Правда — это спокойное сердце, которое наполнено торжеством от того, что обстоятельства, толкавшие на ложный путь, оказались побеждены силой духа, выбравшего путь верный. Это счастье человека, в душе которого нет смуты и разлада.
Прокуратор видит правду в освобождении Иисуса от наказания. Но, как и Иуда, скован потребностью в приговоре. Приговор все равно прозвучит. Пилат должен отправить Христа на казнь, как Иуда должен был привести стражников в Гефсиманский сад.

Пилат, будучи сильным человеком, решает бороться с неизбежным. Но борьба Пилата с судьбой только усугубляет участь Христа.
Стремясь избежать казни, прокуратор предлагает помиловать Христа, но отпускает по слову толпы Варраву. Заменяет смертельный приговор бичеванием, надеясь, что вид истерзанного тела Христа удовлетворит фарисеев. Но, спасая Иисуса от смерти, Пилат лишь продлевает агонию. Тело Иисуса иссекают плетью, а затем все равно отправляют на Голгофу.
Здесь хочется заметить: не являлось ли осуждение Христа через прокуратора, через римскую власть, казуистической уловкой фарисеев? Наивной попыткой заявить: «Не мы распяли Христа, римская власть и наместник римского императора вынес смертный приговор». Фарисейская казуистика оканчивается на фразе: «Кровь Его на наших руках и на руках детей наших».
И в этом правда.

Гибсон старательно истязает Христа и сатана наблюдает за муками Его. Наблюдает, будет ли чаша сия выпита до конца. Положит ли Христос предел мукам своим, когда люди пребывают в грехе, не ограничивая себя? Но Христос — единственный — не выбирает простой путь и в этом тоже правда.

Затем следует путь на Голгофу. Здесь Гибсон педантичен и последователен.
Гибсон вспоминает Симона Кириньянина, который помог Христу донести крест на Голгофу.
Вспоминает Туринскую плащаницу.
Не вспоминает Агасфера, «вечного жида», отказавшего Христу в отдыхе на пути к Голгофе. Возможно, из-за недостоверности легенды.
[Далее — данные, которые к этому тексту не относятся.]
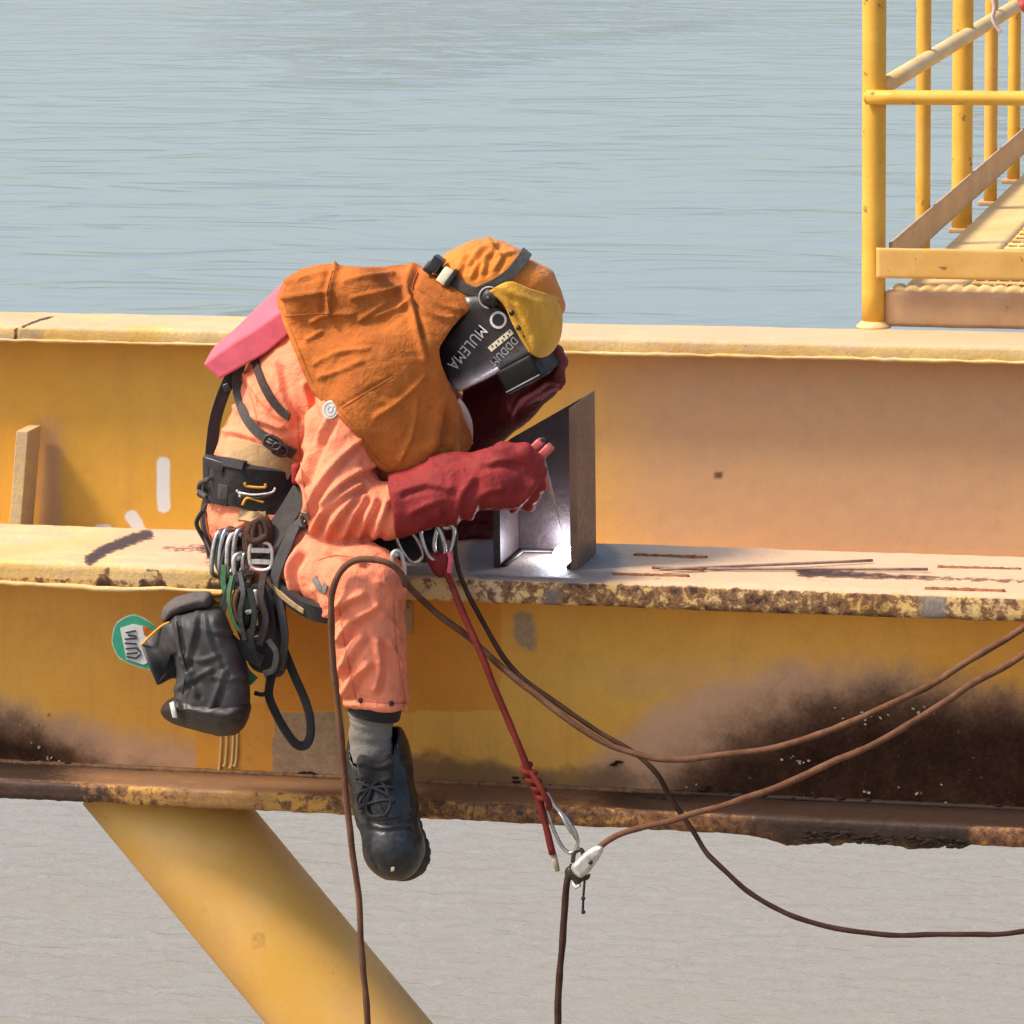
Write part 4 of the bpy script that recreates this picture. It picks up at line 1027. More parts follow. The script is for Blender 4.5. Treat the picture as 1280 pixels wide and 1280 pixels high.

Или из-за того, что в средневековой Европе образ Агасфера проецировали на весь иудейский народ, лишенный собственной земли, рассеянный и преследуемый по Европе.
Гибсон проводит Христа до Голгофы, берет молот в руки и распинает Иисуса. Выглядит путь Христа как олицетворение фразы «Каждому Господь дает ровно столько, сколько человек способен вынести».
Затем следует диалог Дисмаса и Гестаса, губка, пропитанная желчью и уксусом, воззвание Христа к Отцу своему, смерть, удар копьем, землетрясение на Голгофе (трещина в скале присутствует в Иерусалиме и по сей день, в Храме Господнем), и снятие с креста.

Завершается повествование тем, чем и следует завершиться: воскрешением. Попиранием «смерти смертью», преображением Христа. Возведением храма новой веры, что построен был за три дня, как и было сказано.
И многочисленными размышлениями о судьбе, предопределенности бытия, нравственности, морали и фантомной свободе выбора.